The second workshop was devoted to the recent European Directive draft on shareholders’ rights. This text proposes changes in the identification of shareholders process, in particular by creating new obligations for banking intermediaries to facilitate the exercise of cross-border voting. This Directive also provides for the definition of their engagement policy by institutional investors, greater transparency and control of conflicts of interest for voting advisory firms, a reform of the vote on related parties transactions and the establishment of a binding vote on the remuneration policy for executives.
Jean-Francois Dubos, former CEO of Vivendi, a great lawyer and President of the Foundation for Continental Law brought an issuer point of view on the European Directive draft and shared with participants his great experience of Board rooms.
The day ended with a visit to the beautiful castle of Menthon, owned for a millennium by the family of St Bernard of Menthon. Participants could deepen during the 3rd workshop new European voting practices on remuneration: the Say on Pay individual advisory vote in France, the statutory changes subsequent to the Minder initiative in Switzerland and the new binding vote on the remuneration policy in the UK.

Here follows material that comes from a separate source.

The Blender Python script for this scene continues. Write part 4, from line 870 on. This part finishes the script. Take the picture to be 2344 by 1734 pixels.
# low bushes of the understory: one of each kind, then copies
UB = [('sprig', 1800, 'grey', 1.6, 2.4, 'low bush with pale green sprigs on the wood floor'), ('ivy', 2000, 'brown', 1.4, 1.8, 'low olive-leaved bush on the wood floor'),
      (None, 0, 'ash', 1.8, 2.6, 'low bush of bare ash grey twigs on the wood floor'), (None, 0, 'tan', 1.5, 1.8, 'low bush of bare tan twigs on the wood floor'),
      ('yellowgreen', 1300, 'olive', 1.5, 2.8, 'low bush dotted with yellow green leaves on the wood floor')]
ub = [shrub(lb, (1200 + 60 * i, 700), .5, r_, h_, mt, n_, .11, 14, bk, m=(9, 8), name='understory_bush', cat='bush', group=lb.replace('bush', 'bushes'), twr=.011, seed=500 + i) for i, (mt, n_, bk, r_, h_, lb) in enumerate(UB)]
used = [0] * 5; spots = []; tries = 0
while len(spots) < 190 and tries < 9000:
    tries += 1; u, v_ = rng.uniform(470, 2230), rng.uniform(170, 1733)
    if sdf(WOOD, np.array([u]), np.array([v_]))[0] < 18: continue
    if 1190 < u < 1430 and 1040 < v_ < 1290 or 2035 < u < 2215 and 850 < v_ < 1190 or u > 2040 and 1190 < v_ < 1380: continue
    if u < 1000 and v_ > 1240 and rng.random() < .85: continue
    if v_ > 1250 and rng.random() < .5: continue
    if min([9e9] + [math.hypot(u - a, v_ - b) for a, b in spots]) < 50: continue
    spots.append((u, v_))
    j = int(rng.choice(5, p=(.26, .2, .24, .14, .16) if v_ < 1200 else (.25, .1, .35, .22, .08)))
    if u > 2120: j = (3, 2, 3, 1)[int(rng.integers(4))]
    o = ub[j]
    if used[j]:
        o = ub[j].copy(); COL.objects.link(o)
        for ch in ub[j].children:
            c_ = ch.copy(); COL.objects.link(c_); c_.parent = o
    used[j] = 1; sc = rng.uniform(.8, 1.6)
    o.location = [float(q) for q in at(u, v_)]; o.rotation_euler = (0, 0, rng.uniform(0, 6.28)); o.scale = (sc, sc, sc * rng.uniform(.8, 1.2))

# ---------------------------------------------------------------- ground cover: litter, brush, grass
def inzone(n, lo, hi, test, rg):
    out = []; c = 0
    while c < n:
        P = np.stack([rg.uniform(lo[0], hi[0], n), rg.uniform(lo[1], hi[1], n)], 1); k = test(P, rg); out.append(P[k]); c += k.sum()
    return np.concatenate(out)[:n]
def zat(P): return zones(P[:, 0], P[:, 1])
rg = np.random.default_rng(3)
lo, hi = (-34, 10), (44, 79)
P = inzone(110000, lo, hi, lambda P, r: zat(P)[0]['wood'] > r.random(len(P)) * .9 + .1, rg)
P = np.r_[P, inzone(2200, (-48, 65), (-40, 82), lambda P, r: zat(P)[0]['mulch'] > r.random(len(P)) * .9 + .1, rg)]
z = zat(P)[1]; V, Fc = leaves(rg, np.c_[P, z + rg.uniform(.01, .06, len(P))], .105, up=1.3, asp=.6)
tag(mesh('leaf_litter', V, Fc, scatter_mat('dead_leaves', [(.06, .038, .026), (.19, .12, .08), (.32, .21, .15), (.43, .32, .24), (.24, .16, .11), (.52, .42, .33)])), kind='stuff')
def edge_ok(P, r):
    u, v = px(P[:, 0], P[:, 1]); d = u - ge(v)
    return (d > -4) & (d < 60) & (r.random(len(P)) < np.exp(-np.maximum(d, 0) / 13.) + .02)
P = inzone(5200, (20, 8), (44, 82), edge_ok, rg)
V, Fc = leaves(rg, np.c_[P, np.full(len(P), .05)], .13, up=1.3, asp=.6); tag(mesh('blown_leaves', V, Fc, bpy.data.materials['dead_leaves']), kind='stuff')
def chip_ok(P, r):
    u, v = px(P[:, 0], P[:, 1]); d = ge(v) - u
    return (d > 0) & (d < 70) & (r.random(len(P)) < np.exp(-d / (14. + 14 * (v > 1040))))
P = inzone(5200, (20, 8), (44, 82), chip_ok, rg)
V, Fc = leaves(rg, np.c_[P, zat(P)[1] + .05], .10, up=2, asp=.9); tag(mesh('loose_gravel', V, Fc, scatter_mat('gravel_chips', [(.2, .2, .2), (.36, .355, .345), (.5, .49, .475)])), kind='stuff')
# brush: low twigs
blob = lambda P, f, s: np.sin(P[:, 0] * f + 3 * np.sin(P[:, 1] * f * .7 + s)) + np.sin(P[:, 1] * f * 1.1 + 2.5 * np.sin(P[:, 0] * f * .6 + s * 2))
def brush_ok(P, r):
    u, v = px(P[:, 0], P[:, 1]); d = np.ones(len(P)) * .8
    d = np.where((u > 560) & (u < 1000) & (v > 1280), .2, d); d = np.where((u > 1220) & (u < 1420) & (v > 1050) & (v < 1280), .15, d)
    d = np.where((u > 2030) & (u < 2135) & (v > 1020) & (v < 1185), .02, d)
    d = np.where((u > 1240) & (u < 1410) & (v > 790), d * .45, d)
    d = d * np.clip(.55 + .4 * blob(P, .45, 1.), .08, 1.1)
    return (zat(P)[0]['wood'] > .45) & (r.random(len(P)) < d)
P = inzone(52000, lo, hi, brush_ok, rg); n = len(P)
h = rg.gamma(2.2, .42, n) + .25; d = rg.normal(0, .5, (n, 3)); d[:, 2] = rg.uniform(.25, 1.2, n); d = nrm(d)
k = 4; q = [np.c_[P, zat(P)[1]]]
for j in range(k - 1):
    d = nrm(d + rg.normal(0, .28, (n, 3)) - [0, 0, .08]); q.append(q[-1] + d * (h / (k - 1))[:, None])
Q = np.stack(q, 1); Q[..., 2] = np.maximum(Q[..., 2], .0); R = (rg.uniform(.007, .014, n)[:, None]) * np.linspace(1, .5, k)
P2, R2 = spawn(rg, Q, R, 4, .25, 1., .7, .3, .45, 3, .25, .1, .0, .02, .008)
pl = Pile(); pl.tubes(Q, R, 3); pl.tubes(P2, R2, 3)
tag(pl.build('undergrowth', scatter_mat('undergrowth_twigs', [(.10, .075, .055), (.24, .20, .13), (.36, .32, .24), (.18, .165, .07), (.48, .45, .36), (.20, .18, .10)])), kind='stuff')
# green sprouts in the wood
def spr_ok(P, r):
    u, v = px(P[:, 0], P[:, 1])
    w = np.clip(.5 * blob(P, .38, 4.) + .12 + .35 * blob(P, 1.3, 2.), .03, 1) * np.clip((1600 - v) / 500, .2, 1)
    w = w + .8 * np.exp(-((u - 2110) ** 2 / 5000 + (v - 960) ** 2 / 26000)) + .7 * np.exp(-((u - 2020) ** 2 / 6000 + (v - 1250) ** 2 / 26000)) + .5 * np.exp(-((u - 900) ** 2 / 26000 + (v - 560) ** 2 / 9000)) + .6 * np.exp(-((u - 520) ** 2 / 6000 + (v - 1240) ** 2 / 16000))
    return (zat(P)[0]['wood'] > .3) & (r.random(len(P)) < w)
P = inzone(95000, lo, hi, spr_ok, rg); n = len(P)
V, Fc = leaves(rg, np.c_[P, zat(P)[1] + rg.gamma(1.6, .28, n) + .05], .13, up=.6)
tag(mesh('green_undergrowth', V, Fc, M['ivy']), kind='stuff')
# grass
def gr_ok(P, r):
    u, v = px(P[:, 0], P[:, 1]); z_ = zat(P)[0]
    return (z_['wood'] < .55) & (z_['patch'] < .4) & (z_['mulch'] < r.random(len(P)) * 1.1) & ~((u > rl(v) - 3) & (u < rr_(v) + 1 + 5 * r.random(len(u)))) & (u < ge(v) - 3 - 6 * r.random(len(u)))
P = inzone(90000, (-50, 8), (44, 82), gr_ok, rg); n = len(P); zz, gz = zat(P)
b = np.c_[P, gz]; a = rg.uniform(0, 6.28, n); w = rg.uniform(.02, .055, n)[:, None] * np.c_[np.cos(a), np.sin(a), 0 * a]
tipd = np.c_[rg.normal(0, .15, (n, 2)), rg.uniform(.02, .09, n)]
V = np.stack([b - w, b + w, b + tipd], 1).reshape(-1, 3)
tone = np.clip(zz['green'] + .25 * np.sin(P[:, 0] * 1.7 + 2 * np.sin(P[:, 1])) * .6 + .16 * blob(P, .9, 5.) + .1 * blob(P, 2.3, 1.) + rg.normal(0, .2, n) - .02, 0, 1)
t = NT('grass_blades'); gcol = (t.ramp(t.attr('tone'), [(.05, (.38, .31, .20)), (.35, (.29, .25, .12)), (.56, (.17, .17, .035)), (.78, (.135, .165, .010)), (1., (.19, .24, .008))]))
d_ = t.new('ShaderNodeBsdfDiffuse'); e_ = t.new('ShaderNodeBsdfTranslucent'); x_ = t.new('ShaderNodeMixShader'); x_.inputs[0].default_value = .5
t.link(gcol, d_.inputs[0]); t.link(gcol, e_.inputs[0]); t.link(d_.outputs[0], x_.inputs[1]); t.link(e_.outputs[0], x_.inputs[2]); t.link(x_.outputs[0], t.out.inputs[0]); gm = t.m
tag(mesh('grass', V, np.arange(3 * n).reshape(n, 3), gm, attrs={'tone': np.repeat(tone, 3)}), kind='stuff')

The 4th workshop brought on the discussion on the adverse effects for minority shareholders rights of the Florange Bill in France : the likely end of the « one share-one vote » formula and the end of the principle of Board neutrality in case of public offering. Mrs. Caroline Weber, Director General of Middlenext, commented on the issuers reserves against this Florange Bill due to its mandatory nature over voting rights while emphasizing the preference of founding families of the continuity of corporate ownership. The alternative by « loyalty shares » or « loyalty warrants » was also discussed and practical solutions to the voting policy of engaged investors were discussed: further the draft of external resolutions to be tabled by engaged investors such as Phitrust Active Investors were discussed. Then, for the first time, the seminar welcomed a French State representative. Mrs. Astrid Milsan, deputy head of the Agency for State Holdings (APE), resented with great authority and knowledge the new policy of the State as shareholder and its implications for corporate governance. The new will of the State to recognize the financial markets constraints and to open to private individuals the circle of its representatives at companies Boards is great news.